President and Chief Executive Officer, Association of Consulting Engineering Companies – Canada

John Gamble

It's counterintuitive. The United States has been doing this for 40 years. Included in the USB I gave to the clerk, there's an extensive study they've done. I provided the InfraGuide document itself. The City of Calgary has been doing it for many decades, and it's done it very successfully. They would be a very good example, and you might consider inviting Jennifer Enns if you want to learn more about this. It has worked very well in the States, and it yields significant reductions in construction cost overruns and schedule slippage, if you do the engineering and architecture right.

11:45 a.m.

Liberal

Majid Jowhari Liberal Richmond Hill, ON

I was hoping to tie it to the expertise.

11:45 a.m.

Conservative

The Chair Conservative Tom Lukiwski

Mr. McCauley.

11:45 a.m.

Conservative

Kelly McCauley Conservative Edmonton West, AB

Thank you, gentlemen.

Mr.

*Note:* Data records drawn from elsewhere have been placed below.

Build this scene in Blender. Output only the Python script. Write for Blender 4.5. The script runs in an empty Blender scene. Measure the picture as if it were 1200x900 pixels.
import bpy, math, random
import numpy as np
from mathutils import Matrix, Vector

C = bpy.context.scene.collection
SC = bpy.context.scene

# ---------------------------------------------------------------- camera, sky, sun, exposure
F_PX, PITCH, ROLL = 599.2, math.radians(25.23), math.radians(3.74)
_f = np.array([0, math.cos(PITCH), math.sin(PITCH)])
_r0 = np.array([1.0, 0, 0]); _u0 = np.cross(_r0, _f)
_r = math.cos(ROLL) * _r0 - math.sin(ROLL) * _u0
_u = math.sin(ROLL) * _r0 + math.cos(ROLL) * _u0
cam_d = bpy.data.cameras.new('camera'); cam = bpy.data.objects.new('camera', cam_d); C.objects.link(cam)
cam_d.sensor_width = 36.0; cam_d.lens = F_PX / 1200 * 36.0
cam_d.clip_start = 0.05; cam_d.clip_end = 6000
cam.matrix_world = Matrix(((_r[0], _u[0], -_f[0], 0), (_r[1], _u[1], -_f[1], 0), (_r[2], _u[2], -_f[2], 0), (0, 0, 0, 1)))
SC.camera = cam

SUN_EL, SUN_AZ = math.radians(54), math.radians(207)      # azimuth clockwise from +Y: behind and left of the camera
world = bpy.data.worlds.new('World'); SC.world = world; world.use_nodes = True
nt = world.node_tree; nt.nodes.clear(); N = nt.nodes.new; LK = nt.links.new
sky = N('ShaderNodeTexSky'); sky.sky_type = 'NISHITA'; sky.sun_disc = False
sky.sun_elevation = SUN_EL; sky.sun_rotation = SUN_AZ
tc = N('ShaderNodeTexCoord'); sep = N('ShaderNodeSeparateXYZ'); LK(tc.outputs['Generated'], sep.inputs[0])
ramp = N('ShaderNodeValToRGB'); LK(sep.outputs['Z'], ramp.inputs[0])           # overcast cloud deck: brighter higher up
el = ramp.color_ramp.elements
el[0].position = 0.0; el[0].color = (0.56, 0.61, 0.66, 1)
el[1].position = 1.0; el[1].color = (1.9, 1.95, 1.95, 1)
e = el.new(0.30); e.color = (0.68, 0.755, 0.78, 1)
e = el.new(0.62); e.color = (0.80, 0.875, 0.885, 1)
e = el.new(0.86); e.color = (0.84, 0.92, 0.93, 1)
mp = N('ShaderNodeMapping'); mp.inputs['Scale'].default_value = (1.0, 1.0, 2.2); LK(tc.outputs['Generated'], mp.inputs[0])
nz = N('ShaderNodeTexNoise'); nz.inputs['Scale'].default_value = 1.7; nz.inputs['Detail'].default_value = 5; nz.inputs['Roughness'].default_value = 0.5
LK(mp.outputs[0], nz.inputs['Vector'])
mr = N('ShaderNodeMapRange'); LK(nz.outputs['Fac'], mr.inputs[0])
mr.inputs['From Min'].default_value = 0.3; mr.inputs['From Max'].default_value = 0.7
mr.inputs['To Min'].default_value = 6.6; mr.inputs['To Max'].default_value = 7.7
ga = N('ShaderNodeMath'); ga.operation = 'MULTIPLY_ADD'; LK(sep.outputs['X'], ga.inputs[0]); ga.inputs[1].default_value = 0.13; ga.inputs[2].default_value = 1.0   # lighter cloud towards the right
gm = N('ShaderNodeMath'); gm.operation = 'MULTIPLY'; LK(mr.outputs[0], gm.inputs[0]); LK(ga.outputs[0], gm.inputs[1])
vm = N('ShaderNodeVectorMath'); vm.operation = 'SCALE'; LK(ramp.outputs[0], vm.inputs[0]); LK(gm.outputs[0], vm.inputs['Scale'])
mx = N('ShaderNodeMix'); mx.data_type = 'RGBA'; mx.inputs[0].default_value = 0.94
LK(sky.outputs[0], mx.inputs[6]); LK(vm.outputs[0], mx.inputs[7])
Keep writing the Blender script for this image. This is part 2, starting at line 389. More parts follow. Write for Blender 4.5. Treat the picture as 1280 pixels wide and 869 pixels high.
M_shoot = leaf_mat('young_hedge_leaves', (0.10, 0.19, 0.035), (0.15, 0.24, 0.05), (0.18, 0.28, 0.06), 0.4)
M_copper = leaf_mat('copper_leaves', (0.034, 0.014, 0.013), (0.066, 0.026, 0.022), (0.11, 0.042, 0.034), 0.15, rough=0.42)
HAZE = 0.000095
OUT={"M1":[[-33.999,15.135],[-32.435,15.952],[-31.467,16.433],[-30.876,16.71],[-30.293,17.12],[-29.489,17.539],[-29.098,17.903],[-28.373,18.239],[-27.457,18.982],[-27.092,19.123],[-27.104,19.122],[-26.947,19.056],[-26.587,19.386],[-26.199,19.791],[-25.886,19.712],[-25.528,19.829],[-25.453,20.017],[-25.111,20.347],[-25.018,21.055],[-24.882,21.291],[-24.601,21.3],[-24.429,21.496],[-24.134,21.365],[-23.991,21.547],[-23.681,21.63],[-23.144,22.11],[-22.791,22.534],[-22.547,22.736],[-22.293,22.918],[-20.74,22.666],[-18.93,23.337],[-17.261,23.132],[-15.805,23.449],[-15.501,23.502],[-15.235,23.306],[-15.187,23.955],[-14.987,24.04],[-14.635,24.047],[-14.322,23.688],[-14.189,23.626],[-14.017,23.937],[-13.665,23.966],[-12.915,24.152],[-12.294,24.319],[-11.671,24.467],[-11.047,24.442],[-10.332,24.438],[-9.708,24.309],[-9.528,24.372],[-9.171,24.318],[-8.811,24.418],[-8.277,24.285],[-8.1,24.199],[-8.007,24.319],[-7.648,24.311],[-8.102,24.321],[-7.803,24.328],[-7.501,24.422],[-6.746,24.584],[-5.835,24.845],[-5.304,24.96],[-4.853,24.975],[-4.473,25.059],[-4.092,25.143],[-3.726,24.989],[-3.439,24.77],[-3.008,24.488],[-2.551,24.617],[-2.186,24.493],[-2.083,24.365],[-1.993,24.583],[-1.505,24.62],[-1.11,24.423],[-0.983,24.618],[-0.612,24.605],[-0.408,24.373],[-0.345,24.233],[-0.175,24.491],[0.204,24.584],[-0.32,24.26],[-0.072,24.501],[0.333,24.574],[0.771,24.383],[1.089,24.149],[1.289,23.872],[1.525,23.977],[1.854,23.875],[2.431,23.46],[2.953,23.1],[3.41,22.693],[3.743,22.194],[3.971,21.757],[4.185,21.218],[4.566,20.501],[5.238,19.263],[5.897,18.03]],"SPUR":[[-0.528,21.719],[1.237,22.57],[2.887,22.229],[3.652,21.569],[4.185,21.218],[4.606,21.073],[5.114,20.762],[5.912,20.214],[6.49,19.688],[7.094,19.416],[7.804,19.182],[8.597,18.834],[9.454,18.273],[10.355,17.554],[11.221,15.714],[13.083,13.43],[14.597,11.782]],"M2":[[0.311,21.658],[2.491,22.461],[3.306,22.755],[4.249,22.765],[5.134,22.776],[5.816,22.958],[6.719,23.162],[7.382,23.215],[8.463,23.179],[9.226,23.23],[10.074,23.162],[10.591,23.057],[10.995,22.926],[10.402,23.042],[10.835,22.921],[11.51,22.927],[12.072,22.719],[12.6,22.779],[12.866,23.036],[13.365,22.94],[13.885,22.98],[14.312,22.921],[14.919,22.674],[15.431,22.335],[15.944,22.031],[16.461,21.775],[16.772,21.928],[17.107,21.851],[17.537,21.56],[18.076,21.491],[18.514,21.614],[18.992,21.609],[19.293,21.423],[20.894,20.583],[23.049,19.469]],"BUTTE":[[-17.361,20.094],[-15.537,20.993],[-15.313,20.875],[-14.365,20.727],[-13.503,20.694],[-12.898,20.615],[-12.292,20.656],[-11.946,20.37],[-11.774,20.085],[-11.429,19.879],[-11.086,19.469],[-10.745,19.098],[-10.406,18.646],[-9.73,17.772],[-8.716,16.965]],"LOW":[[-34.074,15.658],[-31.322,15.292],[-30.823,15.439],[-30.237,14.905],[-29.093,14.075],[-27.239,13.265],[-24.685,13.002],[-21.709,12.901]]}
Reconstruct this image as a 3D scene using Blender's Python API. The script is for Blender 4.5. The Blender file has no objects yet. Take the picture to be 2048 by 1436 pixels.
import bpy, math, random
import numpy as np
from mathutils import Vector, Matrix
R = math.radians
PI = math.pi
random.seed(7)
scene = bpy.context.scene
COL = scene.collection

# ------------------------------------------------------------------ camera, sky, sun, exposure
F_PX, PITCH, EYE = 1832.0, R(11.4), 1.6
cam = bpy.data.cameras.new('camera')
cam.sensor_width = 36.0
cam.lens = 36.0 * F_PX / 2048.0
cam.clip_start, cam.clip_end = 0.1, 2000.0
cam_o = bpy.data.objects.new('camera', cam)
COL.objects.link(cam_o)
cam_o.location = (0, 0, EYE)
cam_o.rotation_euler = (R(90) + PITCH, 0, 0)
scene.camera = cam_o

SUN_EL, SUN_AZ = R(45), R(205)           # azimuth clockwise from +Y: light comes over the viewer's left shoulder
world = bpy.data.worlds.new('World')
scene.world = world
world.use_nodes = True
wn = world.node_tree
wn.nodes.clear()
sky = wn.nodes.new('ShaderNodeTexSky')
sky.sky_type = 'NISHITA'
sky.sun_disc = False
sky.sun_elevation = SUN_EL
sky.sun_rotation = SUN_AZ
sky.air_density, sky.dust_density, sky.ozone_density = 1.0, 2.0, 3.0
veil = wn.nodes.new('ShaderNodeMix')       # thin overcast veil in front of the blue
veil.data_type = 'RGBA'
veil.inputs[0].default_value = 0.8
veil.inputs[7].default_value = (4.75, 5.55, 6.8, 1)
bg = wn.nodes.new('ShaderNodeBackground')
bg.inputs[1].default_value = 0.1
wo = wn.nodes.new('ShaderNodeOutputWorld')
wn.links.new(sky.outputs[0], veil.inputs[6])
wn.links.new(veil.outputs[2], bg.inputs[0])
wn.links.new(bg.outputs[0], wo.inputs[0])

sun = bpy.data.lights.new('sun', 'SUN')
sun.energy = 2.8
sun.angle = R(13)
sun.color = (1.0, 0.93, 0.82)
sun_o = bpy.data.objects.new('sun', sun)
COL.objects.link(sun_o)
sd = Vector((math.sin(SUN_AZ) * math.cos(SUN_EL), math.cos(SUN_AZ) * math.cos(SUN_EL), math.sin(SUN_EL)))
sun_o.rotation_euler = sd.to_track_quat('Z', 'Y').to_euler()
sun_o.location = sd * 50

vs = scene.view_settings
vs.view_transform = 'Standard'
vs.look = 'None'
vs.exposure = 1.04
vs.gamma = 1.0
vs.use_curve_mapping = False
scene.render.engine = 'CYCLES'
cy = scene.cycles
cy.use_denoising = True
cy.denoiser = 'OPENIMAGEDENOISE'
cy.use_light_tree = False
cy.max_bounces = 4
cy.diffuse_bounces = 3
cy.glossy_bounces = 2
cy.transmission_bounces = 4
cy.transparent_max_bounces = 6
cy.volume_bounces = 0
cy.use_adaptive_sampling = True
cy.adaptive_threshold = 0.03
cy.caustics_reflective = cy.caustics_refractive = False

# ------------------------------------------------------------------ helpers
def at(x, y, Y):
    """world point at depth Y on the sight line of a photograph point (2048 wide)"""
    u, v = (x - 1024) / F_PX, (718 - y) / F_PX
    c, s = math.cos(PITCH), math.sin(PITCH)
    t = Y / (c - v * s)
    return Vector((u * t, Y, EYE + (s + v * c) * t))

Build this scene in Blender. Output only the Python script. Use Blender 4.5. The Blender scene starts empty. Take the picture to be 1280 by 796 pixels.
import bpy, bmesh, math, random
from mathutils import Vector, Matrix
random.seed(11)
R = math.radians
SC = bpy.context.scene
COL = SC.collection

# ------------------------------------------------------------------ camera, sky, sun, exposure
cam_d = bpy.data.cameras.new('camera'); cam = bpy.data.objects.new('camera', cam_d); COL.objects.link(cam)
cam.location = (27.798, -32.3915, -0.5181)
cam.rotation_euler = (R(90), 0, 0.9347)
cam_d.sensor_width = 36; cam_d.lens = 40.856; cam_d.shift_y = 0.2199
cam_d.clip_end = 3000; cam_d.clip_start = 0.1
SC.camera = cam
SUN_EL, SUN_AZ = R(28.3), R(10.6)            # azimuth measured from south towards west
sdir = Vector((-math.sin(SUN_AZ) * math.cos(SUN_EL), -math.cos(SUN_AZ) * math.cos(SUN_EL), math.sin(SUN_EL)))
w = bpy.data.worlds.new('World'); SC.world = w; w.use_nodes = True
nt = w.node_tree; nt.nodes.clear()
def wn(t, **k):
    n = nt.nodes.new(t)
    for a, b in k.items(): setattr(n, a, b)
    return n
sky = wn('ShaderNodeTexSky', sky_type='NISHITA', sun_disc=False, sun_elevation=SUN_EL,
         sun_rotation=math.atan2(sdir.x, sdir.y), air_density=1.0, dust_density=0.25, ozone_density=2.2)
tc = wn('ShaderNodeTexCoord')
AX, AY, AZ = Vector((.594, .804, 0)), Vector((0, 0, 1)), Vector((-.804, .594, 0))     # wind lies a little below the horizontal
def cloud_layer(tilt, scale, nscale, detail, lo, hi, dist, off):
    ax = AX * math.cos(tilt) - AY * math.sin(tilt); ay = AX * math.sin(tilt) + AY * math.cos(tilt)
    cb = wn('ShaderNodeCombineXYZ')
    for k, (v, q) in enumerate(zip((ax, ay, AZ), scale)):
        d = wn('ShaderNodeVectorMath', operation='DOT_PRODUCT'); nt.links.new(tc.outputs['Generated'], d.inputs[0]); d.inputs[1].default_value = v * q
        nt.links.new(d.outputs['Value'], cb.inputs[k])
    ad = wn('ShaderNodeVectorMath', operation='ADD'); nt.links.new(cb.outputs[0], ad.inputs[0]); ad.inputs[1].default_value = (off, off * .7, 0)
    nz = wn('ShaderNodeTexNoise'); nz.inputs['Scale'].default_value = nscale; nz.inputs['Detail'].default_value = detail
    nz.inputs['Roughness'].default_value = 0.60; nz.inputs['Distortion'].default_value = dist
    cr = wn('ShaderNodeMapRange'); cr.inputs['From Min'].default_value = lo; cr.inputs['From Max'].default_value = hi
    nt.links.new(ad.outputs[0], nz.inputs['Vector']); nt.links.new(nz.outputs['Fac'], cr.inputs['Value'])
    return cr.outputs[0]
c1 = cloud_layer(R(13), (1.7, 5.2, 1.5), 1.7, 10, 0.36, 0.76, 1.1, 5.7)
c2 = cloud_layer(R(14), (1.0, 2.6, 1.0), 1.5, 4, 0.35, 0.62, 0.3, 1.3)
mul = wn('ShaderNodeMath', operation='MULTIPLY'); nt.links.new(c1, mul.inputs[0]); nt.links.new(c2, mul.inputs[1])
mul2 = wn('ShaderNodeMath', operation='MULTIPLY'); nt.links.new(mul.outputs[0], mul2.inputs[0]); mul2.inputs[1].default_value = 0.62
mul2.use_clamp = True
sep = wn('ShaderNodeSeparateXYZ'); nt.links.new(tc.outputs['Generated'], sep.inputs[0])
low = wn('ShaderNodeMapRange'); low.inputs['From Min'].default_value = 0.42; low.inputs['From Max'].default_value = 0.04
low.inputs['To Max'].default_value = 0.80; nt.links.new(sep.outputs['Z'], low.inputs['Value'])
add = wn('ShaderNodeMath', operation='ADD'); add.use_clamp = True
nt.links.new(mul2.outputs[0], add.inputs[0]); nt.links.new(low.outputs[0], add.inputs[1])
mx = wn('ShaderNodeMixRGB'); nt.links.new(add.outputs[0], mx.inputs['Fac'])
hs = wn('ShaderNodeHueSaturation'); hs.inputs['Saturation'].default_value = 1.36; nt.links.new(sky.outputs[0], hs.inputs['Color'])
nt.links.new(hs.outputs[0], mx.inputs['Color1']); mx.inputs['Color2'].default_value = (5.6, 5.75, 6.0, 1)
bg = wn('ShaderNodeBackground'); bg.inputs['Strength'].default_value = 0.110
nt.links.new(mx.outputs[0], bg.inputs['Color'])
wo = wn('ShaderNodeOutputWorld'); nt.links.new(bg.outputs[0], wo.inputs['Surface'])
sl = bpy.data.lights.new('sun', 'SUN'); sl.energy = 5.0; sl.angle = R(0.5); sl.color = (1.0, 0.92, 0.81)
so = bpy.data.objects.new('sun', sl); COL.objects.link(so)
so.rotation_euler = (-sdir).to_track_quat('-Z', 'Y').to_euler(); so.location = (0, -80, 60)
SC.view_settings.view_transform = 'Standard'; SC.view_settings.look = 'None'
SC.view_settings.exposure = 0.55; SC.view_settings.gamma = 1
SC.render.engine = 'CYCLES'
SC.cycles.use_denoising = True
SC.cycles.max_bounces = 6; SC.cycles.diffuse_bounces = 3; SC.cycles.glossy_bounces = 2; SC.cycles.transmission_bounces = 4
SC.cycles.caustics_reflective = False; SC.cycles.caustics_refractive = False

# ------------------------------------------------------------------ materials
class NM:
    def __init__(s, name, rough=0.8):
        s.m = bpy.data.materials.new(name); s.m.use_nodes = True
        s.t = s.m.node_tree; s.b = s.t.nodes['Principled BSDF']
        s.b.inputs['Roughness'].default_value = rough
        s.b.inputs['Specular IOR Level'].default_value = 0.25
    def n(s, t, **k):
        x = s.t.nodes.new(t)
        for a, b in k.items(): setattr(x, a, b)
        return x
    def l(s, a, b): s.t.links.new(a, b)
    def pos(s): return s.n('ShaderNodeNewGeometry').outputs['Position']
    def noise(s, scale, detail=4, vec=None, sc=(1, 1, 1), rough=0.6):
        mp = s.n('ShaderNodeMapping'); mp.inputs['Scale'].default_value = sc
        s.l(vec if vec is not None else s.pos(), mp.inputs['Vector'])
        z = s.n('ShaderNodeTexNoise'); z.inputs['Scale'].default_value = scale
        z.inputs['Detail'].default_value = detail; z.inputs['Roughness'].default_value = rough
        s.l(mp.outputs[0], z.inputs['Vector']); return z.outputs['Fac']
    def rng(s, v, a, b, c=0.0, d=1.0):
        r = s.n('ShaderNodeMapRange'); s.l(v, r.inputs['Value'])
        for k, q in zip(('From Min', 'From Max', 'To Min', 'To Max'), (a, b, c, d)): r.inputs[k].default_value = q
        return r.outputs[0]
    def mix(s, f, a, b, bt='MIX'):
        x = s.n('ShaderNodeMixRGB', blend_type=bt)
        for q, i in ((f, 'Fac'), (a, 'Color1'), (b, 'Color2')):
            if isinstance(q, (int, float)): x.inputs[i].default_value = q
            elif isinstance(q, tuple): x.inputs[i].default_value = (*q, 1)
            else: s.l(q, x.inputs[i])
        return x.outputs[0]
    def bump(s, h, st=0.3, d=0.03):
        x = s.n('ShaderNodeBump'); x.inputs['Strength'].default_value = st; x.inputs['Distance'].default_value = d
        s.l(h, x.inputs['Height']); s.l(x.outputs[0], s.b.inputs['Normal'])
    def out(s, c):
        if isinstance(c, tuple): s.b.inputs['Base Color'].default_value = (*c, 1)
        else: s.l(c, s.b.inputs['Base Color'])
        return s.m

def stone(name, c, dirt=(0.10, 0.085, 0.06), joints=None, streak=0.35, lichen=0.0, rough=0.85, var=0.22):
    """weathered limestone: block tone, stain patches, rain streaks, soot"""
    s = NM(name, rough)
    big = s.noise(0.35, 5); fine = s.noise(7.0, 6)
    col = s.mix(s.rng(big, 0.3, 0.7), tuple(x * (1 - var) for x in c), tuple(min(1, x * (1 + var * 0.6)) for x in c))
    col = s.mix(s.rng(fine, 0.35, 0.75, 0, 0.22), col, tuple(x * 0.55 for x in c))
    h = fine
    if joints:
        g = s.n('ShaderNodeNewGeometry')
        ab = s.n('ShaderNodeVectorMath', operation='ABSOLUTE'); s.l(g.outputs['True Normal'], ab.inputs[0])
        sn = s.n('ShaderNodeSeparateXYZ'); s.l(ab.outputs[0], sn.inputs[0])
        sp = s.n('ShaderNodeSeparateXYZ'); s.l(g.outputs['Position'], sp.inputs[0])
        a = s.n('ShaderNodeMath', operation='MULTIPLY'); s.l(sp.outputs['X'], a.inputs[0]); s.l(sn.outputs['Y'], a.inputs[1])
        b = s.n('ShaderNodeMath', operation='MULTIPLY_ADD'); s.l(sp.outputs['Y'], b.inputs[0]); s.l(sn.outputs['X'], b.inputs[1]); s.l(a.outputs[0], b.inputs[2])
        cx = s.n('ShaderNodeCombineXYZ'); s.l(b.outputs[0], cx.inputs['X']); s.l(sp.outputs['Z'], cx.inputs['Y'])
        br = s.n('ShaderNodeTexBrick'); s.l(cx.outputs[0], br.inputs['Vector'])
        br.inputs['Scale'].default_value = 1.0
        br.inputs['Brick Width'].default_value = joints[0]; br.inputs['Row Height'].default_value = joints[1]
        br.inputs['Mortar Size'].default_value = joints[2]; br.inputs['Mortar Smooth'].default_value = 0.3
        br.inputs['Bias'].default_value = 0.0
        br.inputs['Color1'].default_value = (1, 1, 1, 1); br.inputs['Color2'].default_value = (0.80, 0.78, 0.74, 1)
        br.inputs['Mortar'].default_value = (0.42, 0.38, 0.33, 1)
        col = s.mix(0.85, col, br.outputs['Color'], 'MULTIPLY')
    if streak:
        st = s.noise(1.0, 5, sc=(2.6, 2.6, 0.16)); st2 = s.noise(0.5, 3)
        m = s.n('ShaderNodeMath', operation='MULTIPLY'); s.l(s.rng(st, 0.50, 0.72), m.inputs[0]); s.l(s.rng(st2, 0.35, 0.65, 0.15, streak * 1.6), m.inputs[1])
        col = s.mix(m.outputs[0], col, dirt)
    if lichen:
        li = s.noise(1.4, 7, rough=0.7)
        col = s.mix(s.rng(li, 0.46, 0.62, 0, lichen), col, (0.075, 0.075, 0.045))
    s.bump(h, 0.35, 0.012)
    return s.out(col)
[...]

Gamble, we've heard repeatedly about the difficulty with our RFP process. My favourite was for the fixed-wing search and rescue. I think it was 38,000 pages, and they still overlooked that the government was willing to spend an extra billion dollars that wasn't listed in the RFP.

How is it different dealing with private sector businesses, as opposed to the government with their RFPs? Give me some best practices. Would you just trim out items in the government RFP? We heard about issues such as having to put in unlimited liability. We heard issues of having to have social structure built in. Just give me some feedback on what we need to trim out on the government side.